Todo sea por rescatar la música clásica de las garras de la tercera edad y conectarla con el único tema de interés universal para el género humano, que no conoce de modas ni de fechas de caducidad. Para mí, por ejemplo, la composición contemporánea tiene cierto glamour erótico desde aquella época ya lejana en que no tenía dinero para discos ni existía la mula, y por tanto me sentaba con auriculares en la biblioteca del Reina Sofía para pelearme con las peliagudas creaciones de Stockhausen o Xenakis, hasta que los andares cadenciosos de un tropel de guapetonas estudiantes de arte yendo de un estante a otro me distraían completamente de los sesudos experimentos de la escuela de Darmstadt. Qué tiempos aquellos en los que la vida se abría ante uno, llena de posibilidades, dispuesta a reemplazar el clásico lema “Sexo, drogas y rock’n’roll” por la versión personalizada “Sexo, género fantástico y música clásica”.

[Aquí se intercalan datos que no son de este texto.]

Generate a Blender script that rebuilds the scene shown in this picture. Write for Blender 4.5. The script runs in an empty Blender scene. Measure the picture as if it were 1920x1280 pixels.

Por eso volver a vibrar con una pieza orquestal es dejar que sus vibraciones posean tu cuerpo y tu mente, te trasladen a la única dimensión donde cada nota tiene su propósito y lugar y se te permite desaparecer en un bosque de instrumentos, ritmos y tonalidades cambiantes, un paisaje intemporal lejano de todo lo que te irrita o frustra de esa existencia cotidiana que tan fielmente reflejan a menudo las canciones pop o rock. Habrá quienes preferirán quedarse con la imagen de un tipo francés canoso, con una nariz enorme, eyaculando sobre un folio de papel pautado, pero en fin, a cada uno sus metáforas.